■ **INPUT**:
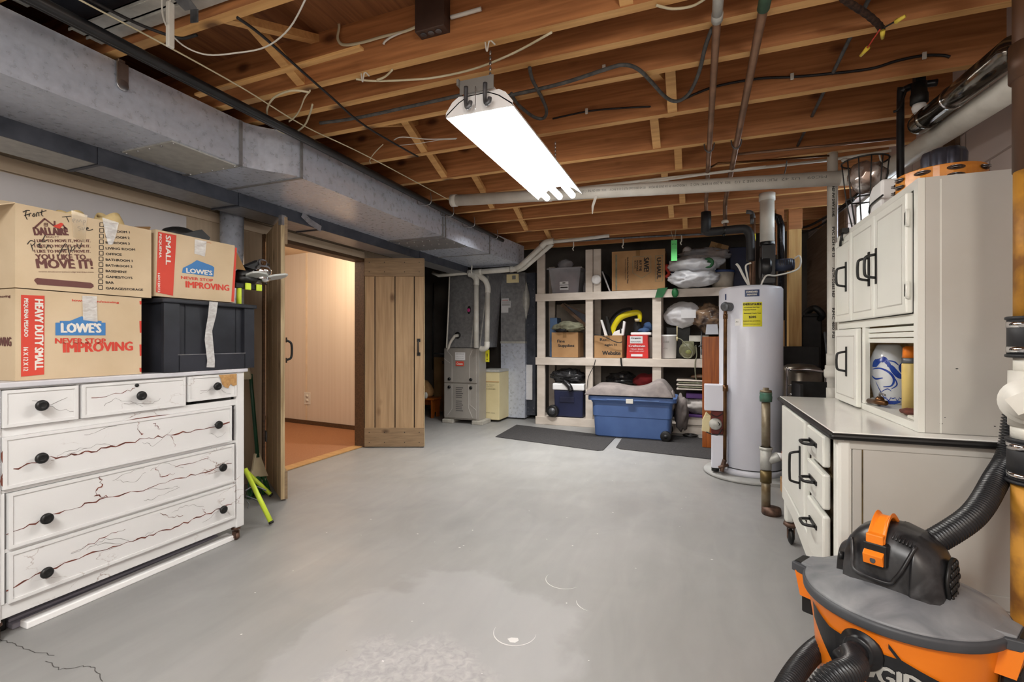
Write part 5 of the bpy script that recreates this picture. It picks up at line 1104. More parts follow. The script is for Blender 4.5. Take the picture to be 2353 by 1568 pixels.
b = B(); b.hexa([(-1.06,6.26,zt),(-1.045,6.26,zt),(-1.06,6.7,zt),(-1.045,6.7,zt),(-1.16,6.26,zt+0.26),(-1.145,6.26,zt+0.26),(-1.16,6.7,zt+0.26),(-1.145,6.7,zt+0.26)]); b.mi = 1; b.hexa([(-1.062,6.252,zt),(-1.043,6.252,zt),(-1.062,6.26,zt),(-1.043,6.26,zt),(-1.162,6.252,zt+0.265),(-1.143,6.252,zt+0.265),(-1.162,6.26,zt+0.265),(-1.143,6.26,zt+0.265)])
tag(b.mk('picture_frame', [m_galvk, m_steel], fix=False), 'thin framed panel leaning on the top shelf beside the tall brown box', 'frame')
DNv, RTv = (0,0,-1), (1,0,0)
t = plainbox('tall brown utility box with sideways printing on the top shelf', -1.02,-0.375,6.20,6.62,zt+0.004,zt+0.50,m_cardb,
   txt=[('U-HAUL',-0.47,zt+0.39,0.048,0.26,DNv,RTv),('SAVE!',-0.625,zt+0.40,0.06,0.17,DNv,RTv),('BUY THIS',-0.68,zt+0.37,0.028,0.13,DNv,RTv),('REUSABLE',-0.715,zt+0.37,0.022,0.13,DNv,RTv),('BOX',-0.74,zt+0.37,0.018,0.10,DNv,RTv),('Use & Reuse Boxes. Save Over Waste',-0.83,zt+0.42,0.018,0.33,DNv,RTv),('www.utility.com',-0.86,zt+0.40,0.014,0.26,DNv,RTv)])
b = B()
for x0,x1,z0,z1 in ((-0.49,-0.485,zt+0.10,zt+0.42),(-0.405,-0.40,zt+0.10,zt+0.42),(-0.49,-0.40,zt+0.10,zt+0.104),(-0.49,-0.40,zt+0.416,zt+0.42)): b.box(x0,x1,6.197,6.2,z0,z1)
b.mk('printed_border', m_khaki, t)
b = B(); b.box(-0.975,-0.955,6.197,6.2,zt+0.01,zt+0.46); b.mk('printed_stripe', m_khaki, t)
b = B()
P = [(-0.76,zt+0.33),(-0.76,zt+0.42),(-0.54,zt+0.42),(-0.54,zt+0.22),(-0.65,zt+0.15),(-0.76,zt+0.22),(-0.76,zt+0.33)]
b.strip([(x,6.2,z) for x, z in P], 0.007, (0,-1,0)); b.mk('printed_outline', m_khaki, t)
t = thing('hanging_tag', 'bright green paper tag hanging from a pipe valve before the top shelf', 'tag', tuple(PY(1549,600,5.9)))
c = PY(1549,575,5.9); b = B(); b.box(c.x-0.033,c.x+0.033,5.898,5.901,c.z-0.125,c.z+0.115); b.mi = 1; b.text('TEST TAG', (c.x-0.026,5.897,c.z+0.06), (1,0,0), (0,0,1), 0.014, 0.05); b.mk('card', [m_tag, m_darkgreen], t, fix=False, bev=0.0)
b = B(); b.tube([c+Vector((-0.005,0,0.11)), PY(1541,528,5.9), PY(1549,520,5.9), PY(1553,530,5.9), c+Vector((0.005,0,0.11))],0.003,5,smooth=False); b.mk('string', m_wire, t)
b = B(); b.cyl(PY(1538,528,5.9), PY(1567,526,5.9), 0.006); b.cyl(PY(1549,527,5.9), PY(1549,512,5.9), 0.014,0.010); tag(b.mk('small_valve', m_brass), 'tiny brass valve with the green tag tied on it', 'valve')
b = B(); b.tube([PY(1240,560,5.95),PY(1400,549,5.95),PY(1549,541,5.95),PY(1660,537,5.95)],0.012,8,2); tag(b.mk('steel_pipe', m_dull), 'dull thin pipe running along the ceiling above the shelving', 'pipe')
for (u, v) in ((1318,566),(1432,560),(1566,552)):
    c = PY(u, v, 5.9); b = B(); b.tube([c+Vector((0,0,0.055)), c+Vector((0,0,-0.01)), c+Vector((-0.012,0,-0.03)), c+Vector((0,0,-0.055))],0.007,6); tag(b.mk('hanging_hook', m_wirew), 'small white hook hanging %s' % {1318:'above the clear tote', 1432:'above the tall brown utility box', 1566:'just right of the green tag'}[u], 'hook', 'white hooks above the shelving')
# bags and clutter, top tier right
b = B(); b.blob((-0.05,6.18,zt+0.12),(0.26,0.15,0.10),0.18,1.8,3,4,ridged=0.28); tag(b.mk('plastic_bag', m_bag), 'white plastic bag hanging over the shelf edge, the lower one', 'bag')
b = B(); b.blob((-0.03,6.2,zt+0.28),(0.28,0.17,0.10),0.2,1.6,11,4,ridged=0.28); tag(b.mk('plastic_bag', m_bag), 'white plastic bag with a green ring tie, lying above the other white bag', 'bag')
b = B(); b.blob((0.08,6.3,zt+0.40),(0.26,0.14,0.08),0.2,2,17,4,ridged=0.35); tag(b.mk('grey_bag', m_clear), 'crinkled grey translucent bag on top of the white bags', 'bag')
b = B(); b.lathe([(0.028,0),(0.05,0.006),(0.062,0),(0.05,-0.006),(0.028,0)], (0.115,6.03,zt+0.27), axis=(0.1,1,0.1), seg=18); tag(b.mk('bag_tie', m_green), 'green ring tie on the upper white bag', 'tie')
b = B(); b.prism([(-0.46,6.19,zt+0.01),(-0.34,6.19,zt+0.02),(-0.40,6.19,zt-0.10),(-0.49,6.19,zt-0.10)], (0,-0.01,0)); b.sph((-0.255,6.17,zt-0.05),0.05,10,(0.8,0.5,1.2)); tag(b.mk('green_ribbon', m_green), 'green translucent ribbon draped over the shelf edge below the bags', 'ribbon')
t = thing('knit_toy', 'small dark blue and red knitted toy with white pompom on the bags', 'toy', (-0.2,6.35,zt+0.25))
b = B(); b.tube([(-0.33,6.35,zt+0.20),(-0.25,6.33,zt+0.32),(-0.15,6.33,zt+0.42)],0.05,10); b.mk('body', m_navy, t)
b = B(); b.sph((-0.12,6.30,zt+0.47),0.055,12); b.mk('pompom', m_bagw, t)
b = B(); b.sph((-0.36,6.28,zt+0.28),0.04,10); b.tube([(-0.36,6.28,zt+0.26),(-0.33,6.26,zt+0.2),(-0.37,6.24,zt+0.15)],0.02,8); b.mk('red_part', m_red, t)
plainbox('small brown carton tilted on the top shelf above the grey bag', 0.12,0.33,6.36,6.55,zt+0.38,zt+0.55,m_cardb,txt=[('THE',0.18,zt+0.50,0.012,0.06),('PREMIUM',0.155,zt+0.475,0.016,0.13),('TOYNEW',0.175,zt+0.435,0.02,0.11)],rot=0.35)
b = B(); b.hexa(P8(0.36,0.62,6.42,6.72,zt,zt+0.50,0.02)); tag(b.mk('blue_bin', m_navy, bev=0.01), 'dark blue bin at the right end of the top shelf', 'bin')
t = thing('lidded_bucket', 'clear bucket with dark blue lid on the top shelf by the water heater', 'bucket', (0.28,6.36,zt))
b = B(); b.lathe([(0.0,0),(0.115,0),(0.13,0.19),(0.128,0.19),(0,0.19)], (0.28,6.36,zt+0.003)); b.mk('tub', mat('milky_plastic', (200,192,178), (182,172,156), rough=0.4, scale=12), t)
b = B(); b.lathe([(0,0.215),(0.132,0.215),(0.138,0.21),(0.138,0.185),(0.13,0.185)], (0.28,6.36,zt)); b.mk('lid', mat('blue_lid', (48,70,124), (40,60,110), rough=0.35), t)
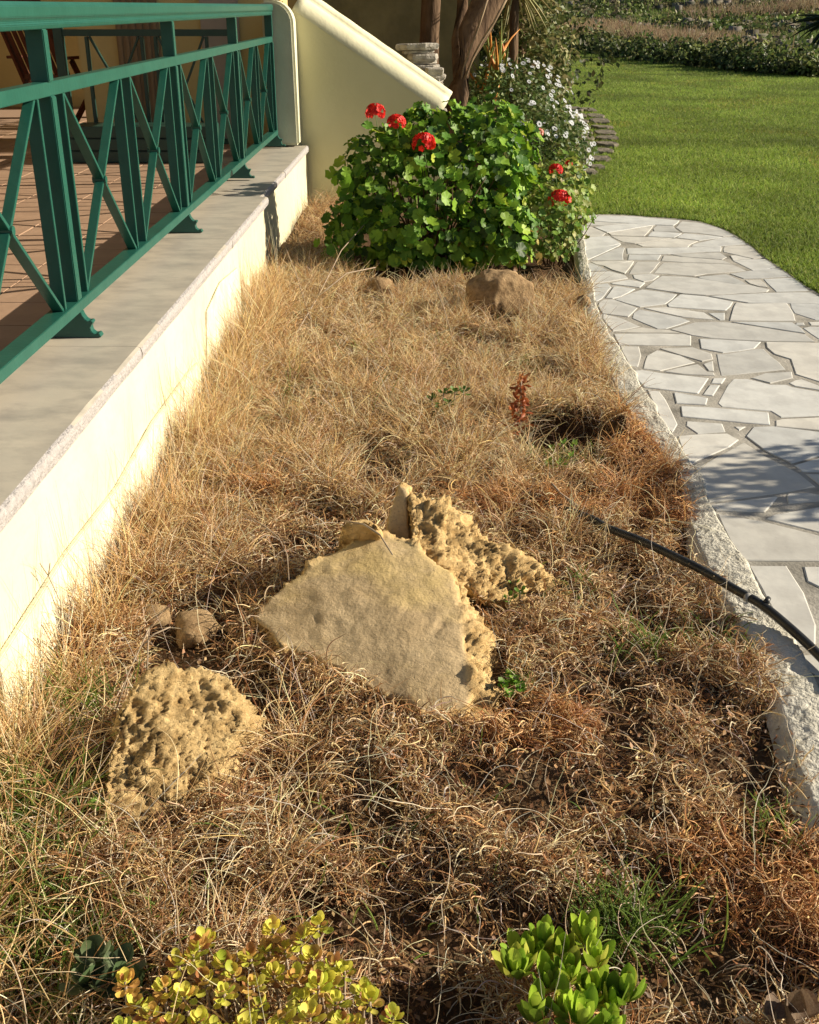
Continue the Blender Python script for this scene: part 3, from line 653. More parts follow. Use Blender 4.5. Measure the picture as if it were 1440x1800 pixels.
# ------------------------------------------------------------------ rocks
def make_rock(name, pts, label, voxel=.012, smooth_n=None, amp=.03, material='boulder', base_rough=0.0, seed=0, sm_lo=.75, sm_hi=.9, group=None, pit=1.0, cracks=()):
    bm = bmesh.new()
    for p in pts: bm.verts.new(p)
    bmesh.ops.convex_hull(bm, input=bm.verts); bmesh.ops.delete(bm, geom=[v for v in bm.verts if not v.link_faces], context='VERTS')
    me = bpy.data.meshes.new(name); bm.to_mesh(me); bm.free()
    o = bpy.data.objects.new('tmp', me); COL.objects.link(o)
    md = o.modifiers.new('r', 'REMESH'); md.mode = 'VOXEL'; md.voxel_size = voxel
    sm = o.modifiers.new('s', 'SMOOTH'); sm.iterations = 3; sm.factor = .5
    dg = bpy.context.evaluated_depsgraph_get(); me2 = bpy.data.meshes.new_from_object(o.evaluated_get(dg)); bpy.data.objects.remove(o)
    n = len(me2.vertices); co = np.empty(n*3, np.float32); me2.vertices.foreach_get('co', co); co = co.reshape(-1, 3)
    no = np.empty(n*3, np.float32); me2.vertices.foreach_get('normal', no); no = no.reshape(-1, 3)
    rough = np.ones(n)
    if smooth_n is not None:
        sn = np.array(Vector(smooth_n).normalized()); d = no@sn; rough = 1-np.clip((d-sm_lo)/(sm_hi-sm_lo), 0, 1)*(1-base_rough)
    out = co.copy(); ofs = Vector((seed*3.1, seed*1.7, seed))
    for i in range(n):
        v = Vector(co[i])+ofs; rr = rough[i]
        big = noise.fractal(v*7, 1.0, 2.0, 3)*.5; fine = noise.fractal(v*24, 1, 2, 3); d = amp*big*(.35+.65*rr)+.0025*fine
        if rr > .05:
            wv = v+noise.noise_vector(v*11)*.03; wv = wv+noise.noise_vector(v*37)*.010; q = Vector((wv.x*42, wv.y*15, wv.z*18))
            tb = noise.turbulence(q, 5, True, amplitude_scale=.60, frequency_scale=2.0)
            pk = noise.voronoi(wv*23)[0]; pit_ = max(0, .34-pk[0])*2.2*(noise.noise(v*9) > -.05)
            mk = min(1, max(.15, .5+1.3*noise.noise(v*8)))
            d += rr*amp*pit*(1.05*mk*(tb-.8)+.26*noise.noise(wv*44+Vector((9, 2, 5)))+.55*mk*noise.noise(wv*88)+.42*noise.noise(v*140)-.45*pit_+.25*mk*noise.noise(v*50)+.14*mk*noise.noise(v*120)+1.1*noise.noise(v*11))
        for A_, B_, wd_, dp_ in cracks:
            ab = B_-A_; t_ = max(0, min(1, (Vector(co[i])-A_).dot(ab)/ab.length_squared)); q_ = A_+ab*t_+Vector((noise.noise(v*25), noise.noise(v*25+Vector((5, 5, 5))), 0))*.012
            e_ = (Vector(co[i])-q_).length/wd_
            if e_ < 3: d -= dp_*math.exp(-e_*e_)*math.sin(math.pi*min(1, .15+t_*.9))
        out[i] = co[i]+no[i]*d
    me2.vertices.foreach_set('co', out.ravel())
    a = me2.attributes.new('tint', 'FLOAT_COLOR', 'POINT'); t = np.ones((n, 4), np.float32); t[:, :3] = rough[:, None]; a.data.foreach_set('color', t.ravel())
    me2.update(); me2.polygons.foreach_set('use_smooth', np.ones(len(me2.polygons), bool)); me2.materials.clear()
    me2.name = name
    ob = link(name, me2, None, M[material]); tag(ob, label, 'rock', group); return ob
def P3(*l): return [atZ(px, py, z) for px, py, z in l]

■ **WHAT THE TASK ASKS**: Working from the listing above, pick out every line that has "Blender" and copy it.

■ **TASK OUTPUT**:
Write part 5 of the bpy script that recreates this picture. It picks up at line 1104. More parts follow. The script is for Blender 4.5. Take the picture to be 2353 by 1568 pixels.
Continue the Blender Python script for this scene: part 3, from line 653. More parts follow. Use Blender 4.5. Measure the picture as if it were 1440x1800 pixels.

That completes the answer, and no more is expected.